▶ _What the task requires_
Repeat exactly the lines of the listing below, please, starting with the first and ending with the line containing "COL = scene.collection"; leave out the rest.

## BEGIN Source excerpt

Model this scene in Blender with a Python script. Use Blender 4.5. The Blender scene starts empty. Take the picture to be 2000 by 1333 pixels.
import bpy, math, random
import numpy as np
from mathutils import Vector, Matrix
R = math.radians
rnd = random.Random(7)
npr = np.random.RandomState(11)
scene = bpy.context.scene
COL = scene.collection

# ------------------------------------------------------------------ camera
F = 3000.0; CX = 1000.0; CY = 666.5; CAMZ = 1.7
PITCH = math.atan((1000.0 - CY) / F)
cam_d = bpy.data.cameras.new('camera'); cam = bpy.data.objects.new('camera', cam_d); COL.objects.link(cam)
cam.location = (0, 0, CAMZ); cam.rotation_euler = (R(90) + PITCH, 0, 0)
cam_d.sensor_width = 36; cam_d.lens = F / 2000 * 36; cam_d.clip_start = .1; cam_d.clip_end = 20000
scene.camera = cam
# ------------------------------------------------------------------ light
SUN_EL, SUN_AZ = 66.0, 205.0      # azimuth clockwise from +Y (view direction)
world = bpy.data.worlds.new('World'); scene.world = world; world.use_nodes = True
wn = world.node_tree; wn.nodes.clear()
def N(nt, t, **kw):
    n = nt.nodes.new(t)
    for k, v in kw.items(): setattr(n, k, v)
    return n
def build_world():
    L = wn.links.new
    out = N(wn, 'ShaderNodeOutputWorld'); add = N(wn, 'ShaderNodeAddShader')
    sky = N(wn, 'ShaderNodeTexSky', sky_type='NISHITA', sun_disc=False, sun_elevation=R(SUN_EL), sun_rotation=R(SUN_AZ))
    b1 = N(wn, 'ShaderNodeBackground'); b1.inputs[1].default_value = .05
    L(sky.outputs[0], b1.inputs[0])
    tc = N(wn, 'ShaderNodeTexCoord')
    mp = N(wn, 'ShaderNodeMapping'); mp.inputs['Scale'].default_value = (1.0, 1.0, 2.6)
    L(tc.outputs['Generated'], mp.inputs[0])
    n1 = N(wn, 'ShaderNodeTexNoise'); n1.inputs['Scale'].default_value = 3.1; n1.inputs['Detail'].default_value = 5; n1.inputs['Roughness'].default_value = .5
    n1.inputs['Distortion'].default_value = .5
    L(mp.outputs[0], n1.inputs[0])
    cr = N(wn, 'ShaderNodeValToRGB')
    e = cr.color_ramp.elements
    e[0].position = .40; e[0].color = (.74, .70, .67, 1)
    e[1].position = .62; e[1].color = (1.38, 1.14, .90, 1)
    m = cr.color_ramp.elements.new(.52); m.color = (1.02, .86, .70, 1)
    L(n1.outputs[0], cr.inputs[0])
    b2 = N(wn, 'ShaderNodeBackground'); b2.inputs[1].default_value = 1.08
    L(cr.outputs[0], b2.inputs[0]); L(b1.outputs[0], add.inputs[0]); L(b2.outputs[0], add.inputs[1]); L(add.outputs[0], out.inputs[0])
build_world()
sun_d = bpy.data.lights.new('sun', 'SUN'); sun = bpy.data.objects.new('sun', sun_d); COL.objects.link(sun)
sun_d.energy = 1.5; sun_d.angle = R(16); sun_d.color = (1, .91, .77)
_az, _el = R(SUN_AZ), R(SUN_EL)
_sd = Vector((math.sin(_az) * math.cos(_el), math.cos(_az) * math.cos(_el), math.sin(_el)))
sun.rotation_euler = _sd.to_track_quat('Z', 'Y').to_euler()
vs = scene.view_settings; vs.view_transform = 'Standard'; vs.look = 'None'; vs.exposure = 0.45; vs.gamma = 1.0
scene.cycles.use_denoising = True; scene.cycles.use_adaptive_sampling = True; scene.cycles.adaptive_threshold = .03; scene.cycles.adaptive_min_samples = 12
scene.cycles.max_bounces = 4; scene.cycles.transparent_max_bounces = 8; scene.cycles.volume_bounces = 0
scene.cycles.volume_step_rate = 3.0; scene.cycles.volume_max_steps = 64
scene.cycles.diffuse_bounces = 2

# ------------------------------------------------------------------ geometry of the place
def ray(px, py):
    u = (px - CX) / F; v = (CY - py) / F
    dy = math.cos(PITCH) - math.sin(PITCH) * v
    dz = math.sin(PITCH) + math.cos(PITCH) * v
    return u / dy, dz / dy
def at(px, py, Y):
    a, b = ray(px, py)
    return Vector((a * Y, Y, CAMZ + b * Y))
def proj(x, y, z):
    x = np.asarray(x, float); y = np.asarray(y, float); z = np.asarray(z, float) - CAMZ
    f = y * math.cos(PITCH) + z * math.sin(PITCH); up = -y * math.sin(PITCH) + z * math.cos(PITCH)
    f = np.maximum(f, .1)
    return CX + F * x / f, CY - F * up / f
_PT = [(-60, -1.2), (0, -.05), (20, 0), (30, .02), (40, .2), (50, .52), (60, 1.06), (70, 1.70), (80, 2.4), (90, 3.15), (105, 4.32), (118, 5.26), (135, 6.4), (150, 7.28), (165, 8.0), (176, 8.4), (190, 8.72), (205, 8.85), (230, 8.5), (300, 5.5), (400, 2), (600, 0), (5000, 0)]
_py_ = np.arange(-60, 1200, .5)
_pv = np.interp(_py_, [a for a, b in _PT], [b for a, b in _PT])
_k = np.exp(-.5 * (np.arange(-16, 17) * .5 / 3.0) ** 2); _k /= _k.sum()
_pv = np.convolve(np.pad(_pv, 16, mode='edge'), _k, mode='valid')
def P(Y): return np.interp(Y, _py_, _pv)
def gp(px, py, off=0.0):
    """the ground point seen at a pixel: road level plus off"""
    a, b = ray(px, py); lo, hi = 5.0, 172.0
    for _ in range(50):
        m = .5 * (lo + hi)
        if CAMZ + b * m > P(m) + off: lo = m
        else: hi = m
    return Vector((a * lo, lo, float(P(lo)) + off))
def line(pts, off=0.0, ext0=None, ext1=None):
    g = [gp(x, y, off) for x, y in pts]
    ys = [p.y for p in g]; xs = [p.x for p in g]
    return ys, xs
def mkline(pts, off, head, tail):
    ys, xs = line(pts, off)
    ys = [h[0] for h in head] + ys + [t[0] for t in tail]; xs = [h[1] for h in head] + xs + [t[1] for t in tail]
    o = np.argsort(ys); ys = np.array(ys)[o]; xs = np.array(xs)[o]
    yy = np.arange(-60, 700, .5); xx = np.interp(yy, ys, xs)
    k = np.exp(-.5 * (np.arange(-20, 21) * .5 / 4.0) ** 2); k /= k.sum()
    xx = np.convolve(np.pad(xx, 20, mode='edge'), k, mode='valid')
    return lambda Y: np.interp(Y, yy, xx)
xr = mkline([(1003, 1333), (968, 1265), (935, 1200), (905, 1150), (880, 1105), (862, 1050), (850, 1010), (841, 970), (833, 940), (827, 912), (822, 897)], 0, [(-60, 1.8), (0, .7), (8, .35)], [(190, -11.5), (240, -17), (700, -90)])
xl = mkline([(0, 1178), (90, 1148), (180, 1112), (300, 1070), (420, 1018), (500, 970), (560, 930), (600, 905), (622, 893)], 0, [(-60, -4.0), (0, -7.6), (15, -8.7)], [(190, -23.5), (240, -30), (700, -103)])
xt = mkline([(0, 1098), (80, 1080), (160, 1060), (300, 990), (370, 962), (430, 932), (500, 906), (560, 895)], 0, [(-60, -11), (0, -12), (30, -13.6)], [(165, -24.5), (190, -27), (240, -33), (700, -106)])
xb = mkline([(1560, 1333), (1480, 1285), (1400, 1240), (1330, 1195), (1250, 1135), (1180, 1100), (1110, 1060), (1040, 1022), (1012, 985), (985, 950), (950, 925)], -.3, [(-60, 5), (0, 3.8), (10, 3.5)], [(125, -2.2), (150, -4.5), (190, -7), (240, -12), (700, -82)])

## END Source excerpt

▶ _Full solution_
Model this scene in Blender with a Python script. Use Blender 4.5. The Blender scene starts empty. Take the picture to be 2000 by 1333 pixels.
import bpy, math, random
import numpy as np
from mathutils import Vector, Matrix
R = math.radians
rnd = random.Random(7)
npr = np.random.RandomState(11)
scene = bpy.context.scene
COL = scene.collection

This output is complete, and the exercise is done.